The Rocketeer: The Complete Adventures
By Dave Stevens
Coloring by Laura Martin
Lettering by Carrie Spiegle
Volume 1 art assist by Jaimie Hernandez
Co-writers of Volume 2, chapters 2 & 3: Danny Bilson & Paul Demeo
Volume 2 art assist by: Art Adams, Geof Darrow, Gary Gianni, Mike Kaluta, Stan Manoukian, Sandy Plunkett, and Vince Roucher
Volume 2, chapters 2 & 3 covers by: Dave Stevens and painted by Dave Dorman and Paul Chadwick
Edited by Scott Dunbier
Collected Edition by: Justin Eisinger and Alonzo Simon
Cover by Dave Stevens
IDW Publishing
Release Date: March 18, 2015
Cover Price: $19.99
The Rocketeer: The Complete Adventures is essential to your comic book collection. Reviewing a book like this is super hard. It’s all classic material, every bit of it. But, I’ll do my best.
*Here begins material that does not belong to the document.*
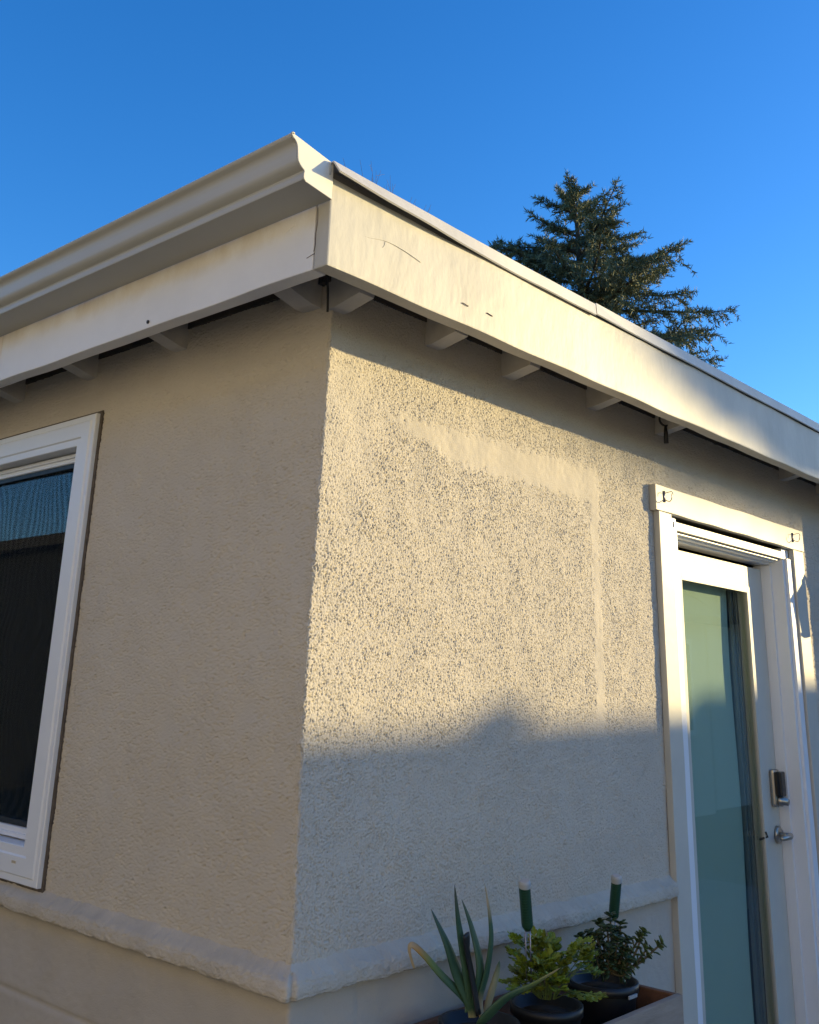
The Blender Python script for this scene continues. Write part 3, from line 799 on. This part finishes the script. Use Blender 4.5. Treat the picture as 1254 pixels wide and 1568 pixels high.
# ------------------------------------------------------------------ trees
def frame_axes(): return Vector((.666, -.745, 0)).normalized()
def cedar():
    base = Vector((19.75, 10.75, -.06)); top = Vector((17.62, 10.38, 13.35))
    e = empty('cedar_tree', base, 'tall dark cedar with ragged drooping branches behind the roof', 'tree')
    mb = MB(); n = 14
    P = [base.lerp(top, i / n) + Vector((.06 * math.sin(i * 1.3), .06 * math.cos(i * 1.7), 0)) for i in range(n + 1)]
    mb.tube(P, [.30 * (1 - i / n) ** .8 + .015 for i in range(n + 1)], 10); mb.build('trunk', BARK, e)
    rg = np.random.default_rng(17)
    limbs = MB(); V = []; F = []
    def sprays(p, d, L_, dens):
        # tufts of short needle blades round a twig
        m_ = max(2, int(L_ * dens))
        for k in range(m_):
            t = (k + rg.uniform()) / m_; q = p + d * (L_ * t) + Vector((0, 0, -.05 * L_ * t * t))
            for j in range(4):
                dd = (d * rg.uniform(.3, 1) + Vector(rg.normal(0, .55, 3)) + Vector((0, 0, .12))).normalized()
                l = rg.uniform(.08, .17); s = dd.cross(Vector(rg.normal(0, 1, 3))).normalized() * rg.uniform(.006, .012)
                o = len(V); V.extend([q - s, q + s, q + dd * l * .6 + s * .8, q + dd * l, q + dd * l * .6 - s * .8]); F.append((o, o + 1, o + 2, o + 3, o + 4))
    def branch(p, d, L_, droop, r0):
        n = 9; Q = [p]; dd = d.copy()
        for i in range(n):
            f = i / n
            dd = (dd + Vector((0, 0, droop * (f - .45))) * .16 + Vector(rg.normal(0, .05, 3))).normalized()
            Q.append(Q[-1] + dd * L_ / n)
        limbs.tube(Q, [r0 * (1 - i / (n + 1)) + .004 for i in range(n + 1)], 5, False)
        side0 = dd.cross(Vector((0, 0, 1))).normalized()
        for i in range(1, n + 1):
            f = i / n
            if f < .18: continue
            ax = (Q[i] - Q[i - 1]).normalized(); sd = ax.cross(Vector((0, 0, 1))).normalized()
            for sg in (-1, 1):
                for rep in range(2):
                    q = Q[i].lerp(Q[i - 1], rg.uniform())
                    tl = L_ * (.09 + .22 * (1 - f) * min(1, f * 3)) * rg.uniform(.55, 1.2) + .08
                    td = (ax * rg.uniform(.5, 1.0) + sd * sg * rg.uniform(.35, .9) + Vector((0, 0, rg.uniform(-.35, .12)))).normalized()
                    sprays(q, td, tl, 21)
                    for s2 in range(int(tl / .28)):
                        qq = q + td * tl * rg.uniform(.2, .95)
                        d2 = (td * .6 + sd * rg.normal(0, .8) + Vector((0, 0, rg.uniform(-1.2, .0)))).normalized()
                        sprays(qq, d2, rg.uniform(.16, .42), 22)
        sprays(Q[-1], (Q[-1] - Q[-2]).normalized(), .22, 30)
    H = top - base
    # irregular whorls
    h = .35
    while h < 8.0:
        nb = 3 if h < 1.5 else 4
        a0 = rg.uniform(0, 6.28)
        for k in range(nb):
            hh = h + rg.uniform(-.18, .18)
            p = top - H * (hh / H.length)
            az = a0 + k * 6.283 / nb + rg.uniform(-.35, .35)
            L_ = min(1.25 * max(hh, .1) ** .78 + .15, 3.1) * rg.uniform(.5, 1.05)
            el = rg.uniform(.12, .55) if hh > 1 else rg.uniform(.5, 1.0)
            d = Vector((math.cos(az) * math.cos(el), math.sin(az) * math.cos(el), math.sin(el)))
            branch(p, d, L_, rg.uniform(-.9, .9), .02 + .012 * L_)
        h += .25 + .02 * h
    R_ = frame_axes()
    # the limbs that stand out against the sky
    for hh, sgn, L_, el, dr in ((.55, -1, .45, .9, .3), (1.7, -1, 1.05, .55, .6), (2.3, -1, 1.95, .30, .5), (2.7, -1, 2.1, .12, .4), (1.45, 1, 1.7, .42, 1.2), (2.1, 1, 2.3, .35, .9), (2.7, 1, 2.6, .22, 1.4), (3.2, 1, 3.5, .22, 1.2), (3.9, 1, 3.1, .12, .3), (4.6, 1, 3.0, .02, -.5), (5.1, 1, 2.9, .0, -.4), (5.6, 1, 2.8, -.06, -.4)):
        p = top - H * (hh / H.length)
        d = (R_ * sgn * math.cos(el) + Vector((0, 0, math.sin(el))) + Vector((rg.normal(0, .1), rg.normal(0, .1), 0))).normalized()
        branch(p, d, L_, dr, .05)
    limbs.build('limb', BARK, e)
    me = bpy.data.meshes.new('crown'); me.from_pydata([tuple(v) for v in V], [], F)
    o = link('crown', me, NEED, e); o['kind'] = 'stuff'
cedar()

def leaf_cloud(name, pts, size, m, parent, rg, kind='stuff'):
    n = len(pts); d = rg.normal(0, 1, (n, 3)); d /= np.linalg.norm(d, axis=1)[:, None]
    t = rg.normal(0, 1, (n, 3)); s = np.cross(d, t); s /= np.linalg.norm(s, axis=1)[:, None]
    sz = (size * rg.uniform(.7, 1.3, n))[:, None]
    a = pts - d * sz; b = pts + s * sz * .45; c = pts + d * sz; e_ = pts - s * sz * .45
    co = np.stack([a, b, c, e_], 1).reshape(-1, 3)
    me = bpy.data.meshes.new(name); me.vertices.add(n * 4); me.vertices.foreach_set('co', co.astype(np.float32).ravel())
    me.loops.add(n * 4); me.loops.foreach_set('vertex_index', np.arange(n * 4, dtype=np.int32))
    me.polygons.add(n); me.polygons.foreach_set('loop_start', np.arange(0, n * 4, 4, dtype=np.int32)); me.update(calc_edges=True)
    o = link(name, me, m, parent)
    if kind: o['kind'] = kind
    return o

# bare shrub far behind the roof edge
def bare():
    c = Vector((7.45, 7.1, 0)); e = empty('bare_tree', c, 'leafless twigs of a small tree just above the roof edge', 'tree')
    MB().tube([(c.x, c.y, -.06), (c.x + .1, c.y, 3), (c.x + .05, c.y - .05, 6.2)], [.09, .07, .04], 8).build('trunk', BARK, e)
    rg = np.random.default_rng(9); b = MB()
    R_ = frame_axes()
    for k in range(46):
        s = rg.uniform(-.55, .75); top_z = 8.45 - .55 * abs(s + .22) ** .8 * 1.4 + rg.uniform(-.25, .12)
        p0 = Vector((c.x + .05, c.y - .05, 6.0)); p2 = Vector((c.x, c.y, 0)) + R_ * s * .95 + Vector((rg.normal(0, .15), rg.normal(0, .15), top_z))
        p1 = p0.lerp(p2, .5) + Vector(rg.normal(0, .06, 3))
        b.tube(smooth_path([p0, p1, p2], 3), [.010, .008, .006, .005, .004, .003, .002], 4, False)
        for j in range(4):
            q = p1.lerp(p2, rg.uniform(.2, .95)); b.tube([q, q + Vector((rg.normal(0, .09), rg.normal(0, .09), rg.uniform(.06, .2)))], [.0028, .0016], 3, False)
    b.build('twigs', TWIGM, e)['kind'] = 'stuff'
bare()

# ------------------------------------------------------------------ surroundings that shade and reflect
# neighbour's outbuilding to the south-east (its roof line shades the lower wall)
def gable_house(name, label, x0, x1, y0, y1, eave, ridge, wallm, y_r=None):
    e = empty(name, ((x0 + x1) / 2, (y0 + y1) / 2, 0), label, 'building')
    yr = y_r if y_r is not None else (y0 + y1) / 2
    boxes('wall', [((x0, y0 + .3, -.06), (x1, y1 - .3, eave))], wallm, e)
    r0, r1 = ridge
    vs = []; 
    for x, rz in ((x0 - .2, r0), (x1 + .2, r1)):
        vs += [(x, y1, eave - .02), (x, yr, rz), (x, y0, eave - .02), (x, y0, eave - .14), (x, yr, rz - .14), (x, y1, eave - .14)]
    fs = [(0, 1, 7, 6), (1, 2, 8, 7), (2, 3, 9, 8), (3, 4, 10, 9), (4, 5, 11, 10), (5, 0, 6, 11), (0, 5, 4, 1), (1, 4, 3, 2), (6, 7, 10, 11), (7, 8, 9, 10)]
    me = bpy.data.meshes.new('roof'); me.from_pydata(vs, [], fs); link('roof', me, SHING, e)
    return e
nb = gable_house('garage', 'long grey outbuilding across the yard behind the camera', 5.5, 12.1, -7.6, -4.4, 2.5, (3.227, 3.39), GREYSID, -6.0)
for x in (6.2, 8.4, 10.4):
    o = boxes('window', [((x, -4.705, 1.0), (x + 1.1, -4.66, 2.1))], GLASSD, nb)
    boxes('frame', [((x - .07, -4.72, .93), (x, -4.65, 2.17)), ((x + 1.1, -4.72, .93), (x + 1.17, -4.65, 2.17)), ((x, -4.72, .93), (x + 1.1, -4.65, 1.0)), ((x, -4.72, 2.1), (x + 1.1, -4.65, 2.17))], VINYL, o)
mb = MB(); mb.add(lathe([(.05, -.25), (.05, .02), (.10, .025), (.09, .04), (.03, .075)], (10.60, -6.0, 3.33), 14)); mb.build('roof_vent', STEEL, nb)
nb2 = gable_house('shed', 'taller grey shed next to the outbuilding', 12.55, 19, -7.8, -4.6, 2.6, (3.50, 3.58), GREYSID, -6.0)
boxes('door', [((14.5, -4.905, 0), (15.5, -4.85, 2.05))], WHITE, nb2)
boxes('window', [((16.6, -4.905, 1.1), (17.8, -4.86, 2.1))], GLASSD, nb2)
# unseen cream house added to the west to bounce warm sunlight on the left wall
cr = empty('cream_bounce_house', (-6, 0, 0), 'cream house added out of view on the left to bounce warm light', 'building')
boxes('wall', [((-9, -12, -.06), (-4.2, 6.2, 4.2))], CREAM, cr)
boxes('roof', [((-9.2, -12.2, 4.2), (-3.95, 6.4, 4.35))], SHING, cr)
for y in (-9, -6, -2.5, 4.0):
    o = boxes('window', [((-4.195, y, 1.0), (-4.17, y + 1.0, 2.1))], GLASSD, cr)
# dark house farther along, seen in the window's reflection, and an overhead cable
rg = np.random.default_rng(3)
bh = empty('dark_house', (-8, 15, 0), 'dark-walled neighbouring house beyond the left-hand side yard', 'building')
boxes('wall', [((-11, 7.6, -.06), (-6.2, 27, 3.3))], mat('dark_siding', (.022, .026, .03), .7, .3, 3), bh)
boxes('roof', [((-11.3, 7.3, 3.3), (-5.9, 27.3, 3.46))], SHING, bh)
o = MB(); o.tube(smooth_path([(-6, 4, 4.55), (-6, 10.5, 4.40), (-6, 14, 4.42), (-6, 18, 4.47), (-6, 30, 4.9)], 6), .012, 6)
tag(o.build('overhead_cable', DARKW), 'black overhead cable running past the dark-walled house', 'cable')
# broad tree beyond the outbuildings whose crown shades the far end of the fascia
bt = empty('broad_tree', (24.6, -10.6, 0), 'dense round tree beyond the grey outbuildings', 'tree')
MB().tube([(24.6, -10.6, -.06), (24.7, -10.6, 4), (24.6, -10.5, 9)], [.35, .28, .15], 10).build('trunk', BARK, bt)
D_ = 26.0; hx, hy = .855, -.518
c0 = np.array([0 + D_ * hx, -.23 + D_ * hy, 0]); per = np.array([.518, .855, 0]); along = np.array([hx, hy, 0])
n = 60000; q = rg.uniform(-1, 1, (n * 2, 3)); q = q[(np.abs(q) ** 9).sum(1) < 1][:n]
cen = c0 + per * 3.24
pts = cen + np.outer(q[:, 0] * 2.75, per) + np.outer(q[:, 1] * 1.7, along)
pts[:, 2] = 2.205 + .171 * (D_ + 1.7) + 2.6 + q[:, 2] * 2.6 - .282 * (3.24 + q[:, 0] * 2.75)     # crown hangs lower on its far side
leaf_cloud('crown', pts, .2, BROADL, bt, rg)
Dave Stevens is a talented writer. He was a HUGE fan of this era of history, and it shows. Even though this material was written decades ago, it still applies and connects with the reader today. In this age where people watch movies and television shows and basically live their lives on their phones, it’s nice to visit a simpler time. One where the world was a lot bigger. People actually used their mouths to talk to other people, having conversations that lasted an afternoon, and were not limited to 140 characters. These adventures of Cliff Secord and the mysterious jetpack that he found will make take you from the edge of your seat, put you through the full gambit of emotions and give you the greatest gift that a story can give you: Hope.
As an artist, Dave Stevens is the guy that you want to draw every comic that you read. But, there’s also a side of me that doesn’t want him to draw any story that isn’t set in the 1930s and 1940s. Besides comics, Stevens storyboarded the game-changing music video, Michael Jackson’s “Thriller,” and he was asked by Steven Spielberg to do presentation boards for Raiders of the Lost Ark. These adventures are artistically thrilling, beautiful, and stunning all at the same time. Stevens renders every panel with artistic genius, but let’s face it, the best panels in the book are the ones that feature Betty.
Again, this book is essential to have in your comic collection. It’s a book that you can pick up and revisit at any point and you’ll instantly be transported back to simpler time, and you’ll be lost in the adventures of The Rocketeer.
The release date I am seeing everywhere is March 31, not March 18.